SMEs to focus on unique products

SMEs to focus on unique products

E-commerce pioneers have urged local small and medium-sized enterprises (SMEs) to make their products unique and different in order to deal with an influx of Chinese products.

The move comes after a new customs procedure regulation was rolled out on Monday, providing an import duty incentive for e-commerce operators investing in the Eastern Economic Corridor (EEC) project.

The EEC spans the eastern provinces of Chon Buri, Rayong and Chachoengsao.

According to the regulation, e-commerce operators in the EEC are entitled to a 14-day reprieve for tax imposed on their imported products.

They can also seek the nullification of import declaration forms when the products are brought back to the duty-free zone within this 14-day period, resulting in no import tax being applied to the products.
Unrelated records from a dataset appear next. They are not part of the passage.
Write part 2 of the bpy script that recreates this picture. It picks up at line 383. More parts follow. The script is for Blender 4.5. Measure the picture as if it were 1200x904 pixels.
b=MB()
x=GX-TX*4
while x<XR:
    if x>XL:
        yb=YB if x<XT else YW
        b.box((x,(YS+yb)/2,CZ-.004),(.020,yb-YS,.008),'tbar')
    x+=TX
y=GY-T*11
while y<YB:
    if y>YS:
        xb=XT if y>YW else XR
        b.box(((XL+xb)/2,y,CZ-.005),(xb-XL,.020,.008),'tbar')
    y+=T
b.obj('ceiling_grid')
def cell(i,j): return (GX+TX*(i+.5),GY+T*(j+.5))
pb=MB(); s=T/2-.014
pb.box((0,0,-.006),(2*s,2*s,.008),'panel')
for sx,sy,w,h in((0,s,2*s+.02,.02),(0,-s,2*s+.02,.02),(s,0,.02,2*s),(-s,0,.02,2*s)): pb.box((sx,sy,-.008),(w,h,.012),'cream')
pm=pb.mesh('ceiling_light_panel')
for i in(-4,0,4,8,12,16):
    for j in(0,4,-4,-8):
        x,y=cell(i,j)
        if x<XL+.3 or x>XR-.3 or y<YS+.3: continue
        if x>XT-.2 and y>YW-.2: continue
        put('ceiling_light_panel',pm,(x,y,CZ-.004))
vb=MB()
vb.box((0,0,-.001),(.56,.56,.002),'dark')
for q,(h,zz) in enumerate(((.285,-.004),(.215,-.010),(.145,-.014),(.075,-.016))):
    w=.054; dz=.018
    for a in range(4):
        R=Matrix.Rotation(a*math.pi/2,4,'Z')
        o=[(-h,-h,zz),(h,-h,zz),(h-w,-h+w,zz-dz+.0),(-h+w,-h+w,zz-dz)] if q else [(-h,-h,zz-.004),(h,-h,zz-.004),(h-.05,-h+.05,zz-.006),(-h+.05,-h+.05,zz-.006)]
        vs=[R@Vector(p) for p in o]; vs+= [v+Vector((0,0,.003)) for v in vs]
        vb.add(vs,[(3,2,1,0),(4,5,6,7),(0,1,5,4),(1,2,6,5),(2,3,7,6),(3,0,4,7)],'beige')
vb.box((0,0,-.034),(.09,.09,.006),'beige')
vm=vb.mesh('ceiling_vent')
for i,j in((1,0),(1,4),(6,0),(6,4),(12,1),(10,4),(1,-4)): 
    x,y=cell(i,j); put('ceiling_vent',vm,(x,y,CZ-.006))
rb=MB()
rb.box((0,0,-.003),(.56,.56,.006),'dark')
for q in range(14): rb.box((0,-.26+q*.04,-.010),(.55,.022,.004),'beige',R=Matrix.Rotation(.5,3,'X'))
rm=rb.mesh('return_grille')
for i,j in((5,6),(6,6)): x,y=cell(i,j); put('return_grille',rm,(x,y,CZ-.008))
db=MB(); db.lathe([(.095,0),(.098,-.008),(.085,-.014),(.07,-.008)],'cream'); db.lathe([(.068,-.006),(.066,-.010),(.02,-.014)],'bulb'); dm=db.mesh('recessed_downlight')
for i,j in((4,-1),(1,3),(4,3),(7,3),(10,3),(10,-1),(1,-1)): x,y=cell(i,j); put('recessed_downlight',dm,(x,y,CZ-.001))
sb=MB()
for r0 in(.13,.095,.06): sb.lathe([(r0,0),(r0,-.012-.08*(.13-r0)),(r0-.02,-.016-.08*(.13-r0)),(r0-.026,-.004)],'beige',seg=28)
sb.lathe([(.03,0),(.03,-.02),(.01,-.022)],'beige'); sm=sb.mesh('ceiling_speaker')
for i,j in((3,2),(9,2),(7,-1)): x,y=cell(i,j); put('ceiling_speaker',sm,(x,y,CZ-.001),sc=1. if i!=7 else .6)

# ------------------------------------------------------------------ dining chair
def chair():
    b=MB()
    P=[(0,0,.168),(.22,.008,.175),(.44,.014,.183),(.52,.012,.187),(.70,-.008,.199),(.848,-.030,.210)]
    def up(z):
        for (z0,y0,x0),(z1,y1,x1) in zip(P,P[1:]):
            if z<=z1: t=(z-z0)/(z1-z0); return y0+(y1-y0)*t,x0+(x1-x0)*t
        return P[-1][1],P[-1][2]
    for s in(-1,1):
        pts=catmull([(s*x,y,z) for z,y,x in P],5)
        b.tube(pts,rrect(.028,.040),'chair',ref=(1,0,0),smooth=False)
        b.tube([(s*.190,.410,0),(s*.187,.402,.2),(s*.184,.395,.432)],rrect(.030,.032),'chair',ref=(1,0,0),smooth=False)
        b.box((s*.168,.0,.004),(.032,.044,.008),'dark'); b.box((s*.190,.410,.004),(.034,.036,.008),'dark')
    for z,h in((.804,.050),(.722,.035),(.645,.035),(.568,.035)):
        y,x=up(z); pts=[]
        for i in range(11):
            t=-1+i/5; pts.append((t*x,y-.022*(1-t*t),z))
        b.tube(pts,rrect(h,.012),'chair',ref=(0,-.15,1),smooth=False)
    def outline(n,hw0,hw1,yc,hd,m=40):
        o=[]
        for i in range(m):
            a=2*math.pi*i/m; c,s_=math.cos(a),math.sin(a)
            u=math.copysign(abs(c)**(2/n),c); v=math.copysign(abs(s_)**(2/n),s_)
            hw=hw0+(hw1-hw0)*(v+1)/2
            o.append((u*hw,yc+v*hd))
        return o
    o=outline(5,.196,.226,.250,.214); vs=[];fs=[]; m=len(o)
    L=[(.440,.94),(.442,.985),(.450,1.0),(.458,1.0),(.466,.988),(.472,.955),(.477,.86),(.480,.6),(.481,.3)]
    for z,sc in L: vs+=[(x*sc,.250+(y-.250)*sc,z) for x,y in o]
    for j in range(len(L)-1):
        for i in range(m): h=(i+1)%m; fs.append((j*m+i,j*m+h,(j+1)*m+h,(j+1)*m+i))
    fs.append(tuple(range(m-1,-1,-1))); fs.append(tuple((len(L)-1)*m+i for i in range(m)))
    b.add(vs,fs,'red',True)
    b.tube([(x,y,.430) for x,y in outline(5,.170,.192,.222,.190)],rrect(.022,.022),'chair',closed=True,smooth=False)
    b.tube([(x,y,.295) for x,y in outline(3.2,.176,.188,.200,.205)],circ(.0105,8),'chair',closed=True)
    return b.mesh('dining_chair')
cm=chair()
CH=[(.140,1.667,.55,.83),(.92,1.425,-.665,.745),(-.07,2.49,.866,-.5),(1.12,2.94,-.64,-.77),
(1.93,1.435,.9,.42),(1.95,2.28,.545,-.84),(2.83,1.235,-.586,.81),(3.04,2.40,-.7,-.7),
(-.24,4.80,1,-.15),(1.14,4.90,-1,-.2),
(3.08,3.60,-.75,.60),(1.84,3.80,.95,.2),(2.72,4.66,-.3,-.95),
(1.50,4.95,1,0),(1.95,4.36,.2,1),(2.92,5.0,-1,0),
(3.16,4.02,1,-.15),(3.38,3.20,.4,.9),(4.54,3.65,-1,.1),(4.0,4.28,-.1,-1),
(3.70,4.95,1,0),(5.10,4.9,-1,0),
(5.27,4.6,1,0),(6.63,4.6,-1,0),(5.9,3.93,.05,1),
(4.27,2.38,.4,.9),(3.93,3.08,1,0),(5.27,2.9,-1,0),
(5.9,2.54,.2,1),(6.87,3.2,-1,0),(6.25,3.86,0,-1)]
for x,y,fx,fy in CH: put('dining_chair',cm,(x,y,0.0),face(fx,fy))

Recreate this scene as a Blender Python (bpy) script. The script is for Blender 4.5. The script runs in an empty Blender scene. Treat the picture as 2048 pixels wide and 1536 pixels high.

This benefit applies to those investing in more than 50 rai of land in the EEC.

Based on the regulation, imported items that are rejected by customers in Thailand can be brought back to the duty-free zone within the 14 days when e-commerce operators have a chance to have their import declaration forms scrapped, so the import duty will not be applied.

The move is believed to benefit online giant Alibaba, which plans to open an e-commerce park in the EEC.

Kanitta Sasakul, a researcher with iPrice, a Malaysia-based price comparison website, said the regulation would draw more major e-commerce players to invest in the EEC.

She said the government is aware that it cannot block the inflow of foreign goods through e-commerce channels, so it lets them in the country and gets a share of their earnings.

Thanawat Malabuppha, president of the Thai E-Commerce Association, said that in the face of more competition from Chinese products, Thai manufacturers and importers need to create branding and quality, value-added products.

He said the e-commerce tax-free zone in the EEC would bring in 10-100 times more Chinese products via online channels.

Pawoot Pongvitayapanu, founder of local e-marketplace Tarad.com, said the new customs regulation will result in unfair competition between foreign e-commerce operators located in the e-commerce tax-free zone of the EEC and local importers.

An average 5% of e-commerce products are returned or rejected, and this will let foreign operators enjoy an import tax exemption while local importers have already paid import tax, he said.

"Local manufacturers need to create a difference for their products and make outstanding and quality products for domestic sales and export," Mr Pawoot said.